At the liberation. |
Vain? Yes. Monomanical? Absolutely. A selective memoirist? Yes. A born politician? Evidently. De Gaulle was obsessed with the greatness of France, a phrase that comes up time and again in his memoir. He most potent weapon was the word "No". When Britain wanted to get some payback for all its assiduous help, by, say, acquiring some of the French possessions in the Middle East like Lebanon and Syria, De Gaulle said no, and fought them off. De Gaulle faught tooth and nail for every colonial backwater, and later on for every inch of German territory he could wrest out of the Allies. This "No" rose out of the power De Gaulle developed as head of the French people, nurturing their feelings of pride, and victimization, and hope, through the long years of occupation, and the slow process of liberation.
The most interesting aspect of the book is the careful (if self-adulatory) accounting De Gaulle constantly keeps of how his listeners are feeling- how the spiritual bond between him and troops being reviewed, or crowds hearing his speaches, or the French community at large, is developing. It is feelings which are the object of propaganda, the sinews of civic community, and the foundation of national power. These feelings start off rather tenatively, but via the radio broadcasts, and through slow persistence on the ground, first setting up shop in England, then Brazzaville (then part of the French empire, wrested from Vichy), then Algiers, and finally Paris, De Gaulle gains the hearts of the French, and enters into uncontested administration of post-war France. De Gaulle also carefully took charge of the internal French resistance, by supplying arms, other logistics, and leadership.
A sample quote: De Gaulle, installed back in Paris, receives a communication from Marshal Pétain, earlier the titular head of the Vichy regime, now on his way to imprisonment in Germany, to the effect that Petain would like to negotiate with De Gaulle about the transfer of formal powers of administration in France, i.e. his own surrender, in order to prevent civil unrest.
"But what reply could I make to this communication? In such matters, sentiment could not stand in the face of the rights of the state. The Marshal referred to civil war. If by that he meant the violent confrontation of two factions of the French people, the hypothesis was quite out of the question. For among those who had been his partisans, no one, now, rose up against my power. There was not, on liberated soil, one department, one city, one commune, one official, one soldier, not even one individual who professed to oppose De Gaulle our of loyalty to Pétain. As for reprisals, if certain factions of the resistance might commit retaliatory actions against the people who had persecuted them in collaboration with the enemy, it devolved upon the public authority to oppose itself to such actions, while insuring the action of justice. In this matter, no compromise was conceivable."
It is an object lesson for our time, in making a nation great again. Firstly, De Gaulle writes very well, in style that is admired in France, and also communicates his clarity of intellect, even in translation. Secondly, he generates increasingly representative advisory councils as he goes along, always taking the temperature of the major threads of French resistance (including the communists whom he loathes).
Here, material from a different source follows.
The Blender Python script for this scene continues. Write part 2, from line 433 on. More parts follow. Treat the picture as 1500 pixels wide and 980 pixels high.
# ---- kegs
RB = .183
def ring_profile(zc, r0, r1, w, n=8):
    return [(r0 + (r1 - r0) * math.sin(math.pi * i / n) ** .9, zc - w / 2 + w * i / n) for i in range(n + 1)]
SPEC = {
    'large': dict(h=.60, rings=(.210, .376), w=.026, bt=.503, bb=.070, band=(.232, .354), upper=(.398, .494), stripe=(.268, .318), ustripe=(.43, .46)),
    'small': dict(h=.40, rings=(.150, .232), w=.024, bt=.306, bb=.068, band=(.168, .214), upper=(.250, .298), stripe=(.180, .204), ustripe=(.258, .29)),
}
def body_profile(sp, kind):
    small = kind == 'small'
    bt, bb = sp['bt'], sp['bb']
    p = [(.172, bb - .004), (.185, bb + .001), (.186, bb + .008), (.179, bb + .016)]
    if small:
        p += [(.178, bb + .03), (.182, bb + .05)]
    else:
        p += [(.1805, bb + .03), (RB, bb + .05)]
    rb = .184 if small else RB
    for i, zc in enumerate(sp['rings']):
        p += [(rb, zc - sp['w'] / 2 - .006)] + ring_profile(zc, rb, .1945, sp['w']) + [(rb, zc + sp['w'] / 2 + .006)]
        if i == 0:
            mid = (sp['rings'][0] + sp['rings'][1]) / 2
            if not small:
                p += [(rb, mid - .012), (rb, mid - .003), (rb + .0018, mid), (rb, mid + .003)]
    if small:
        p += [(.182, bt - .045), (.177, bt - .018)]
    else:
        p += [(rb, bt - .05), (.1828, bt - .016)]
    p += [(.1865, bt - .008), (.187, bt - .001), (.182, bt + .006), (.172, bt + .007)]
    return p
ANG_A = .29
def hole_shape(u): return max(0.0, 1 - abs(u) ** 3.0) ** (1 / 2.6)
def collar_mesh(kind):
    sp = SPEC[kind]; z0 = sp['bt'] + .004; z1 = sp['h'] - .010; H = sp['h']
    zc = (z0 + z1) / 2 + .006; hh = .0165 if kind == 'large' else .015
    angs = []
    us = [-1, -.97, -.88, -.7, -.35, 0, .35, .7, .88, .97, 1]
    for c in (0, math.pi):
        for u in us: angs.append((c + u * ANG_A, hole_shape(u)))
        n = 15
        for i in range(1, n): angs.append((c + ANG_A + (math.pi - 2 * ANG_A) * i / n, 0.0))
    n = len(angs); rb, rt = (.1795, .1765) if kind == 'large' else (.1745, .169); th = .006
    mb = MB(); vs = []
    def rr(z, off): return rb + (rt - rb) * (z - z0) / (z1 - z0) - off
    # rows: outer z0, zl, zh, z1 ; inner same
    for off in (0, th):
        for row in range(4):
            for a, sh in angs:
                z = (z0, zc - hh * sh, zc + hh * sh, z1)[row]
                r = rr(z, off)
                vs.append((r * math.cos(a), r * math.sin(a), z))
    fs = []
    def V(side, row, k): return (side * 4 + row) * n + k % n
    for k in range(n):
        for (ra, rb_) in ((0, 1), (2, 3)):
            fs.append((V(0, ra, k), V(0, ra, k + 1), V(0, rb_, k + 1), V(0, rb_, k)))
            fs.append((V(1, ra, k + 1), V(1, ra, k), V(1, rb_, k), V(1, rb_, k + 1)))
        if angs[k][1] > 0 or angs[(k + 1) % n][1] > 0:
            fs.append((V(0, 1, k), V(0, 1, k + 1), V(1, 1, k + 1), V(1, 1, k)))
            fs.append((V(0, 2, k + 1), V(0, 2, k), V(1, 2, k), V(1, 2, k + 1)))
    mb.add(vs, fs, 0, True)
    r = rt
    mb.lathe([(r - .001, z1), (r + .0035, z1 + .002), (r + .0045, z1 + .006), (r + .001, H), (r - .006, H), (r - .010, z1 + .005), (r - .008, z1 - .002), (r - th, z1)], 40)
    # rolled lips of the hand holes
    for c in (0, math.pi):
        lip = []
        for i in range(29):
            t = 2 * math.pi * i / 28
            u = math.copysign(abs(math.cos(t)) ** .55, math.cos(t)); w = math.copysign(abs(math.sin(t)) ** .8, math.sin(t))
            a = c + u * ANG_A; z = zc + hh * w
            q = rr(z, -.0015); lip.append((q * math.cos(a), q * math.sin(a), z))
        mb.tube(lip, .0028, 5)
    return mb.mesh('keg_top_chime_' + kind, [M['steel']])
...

Instead of tearing down state structures, he continually builds up new ones, in preparation for effective administration of ever larger populations and areas. Thirdly, he is never a poodle for foreign powers, standing up for French interests at every point, even when there is no France to stand up for. And fourth, his mind is always on the big picture. There are no scandals in this book, only high policy and monomaniacal focus on the objectives of a healthy France, Europe, and world.
He sees that in order to conduct the resistance from colonial territories, he will have to promise their independence, at least in principle. But getting from there presents enormous problems, especially when the British push Arab and Islamist agitation. De Gaulle ended up being the one to wind up the bitter Algerian war, (1962), selling out the various pied noir (settlers, in current parlance) to grant Algerian independence. When the US dreamt up the United Nations, De Gaulle viewed it with suspicion (and, in view of the ill-fated League of Nations, with some distain), even as he successfully got a seat on the security council. While this council may seem an absurd anachronism today, its original aim was rather evidently to serve as an anti-German league, consisting of all the Allied powers from WW2, particularly those surrounding Germany.
De Gaulle with Willy Brandt. De Gaulle was intent on building good relations with Germany, and integrating Germany into a new pan-European economic and security system. |
In addition to his bitterness about Britain's greed, De Gaulle was bitter about the US as well. Roosevelt never took him seriously, and continually tried to circumvent De Gaulle in setting up occupation administrations and in conferring with the "big" allies. It is not entirely clear what the basis of this distaste was. It was putatively about De Gaulle's upstart status, as one who created his own state out of nothing, rather than sitting atop a pre-existing apparatus, not to mention a lack of democratic credentials. It was also about France's weakness- her ignominious military defeat left a sour taste, for sure. There was also France's unproductive treatment of Germany after WW1, first demanding huge reparations that prostrated and embittered Germany, then lacking the backbone to back them up or productively renegotiate them, rather allowing Hitler to thumb his nose at the Versailles regime and embark on his mad buildup to WW2. Or there may have been something else. But De Gaulle got his revenge later on, when he entangled the US in Vietnam, which was one jewel he was exceedingly reluctant to yield out of the colonial empire, especially to a bunch communists. All in all, our relations with France are a lesson on focusing on the current war and the friends you have, not the last one, or the ones you wish you had.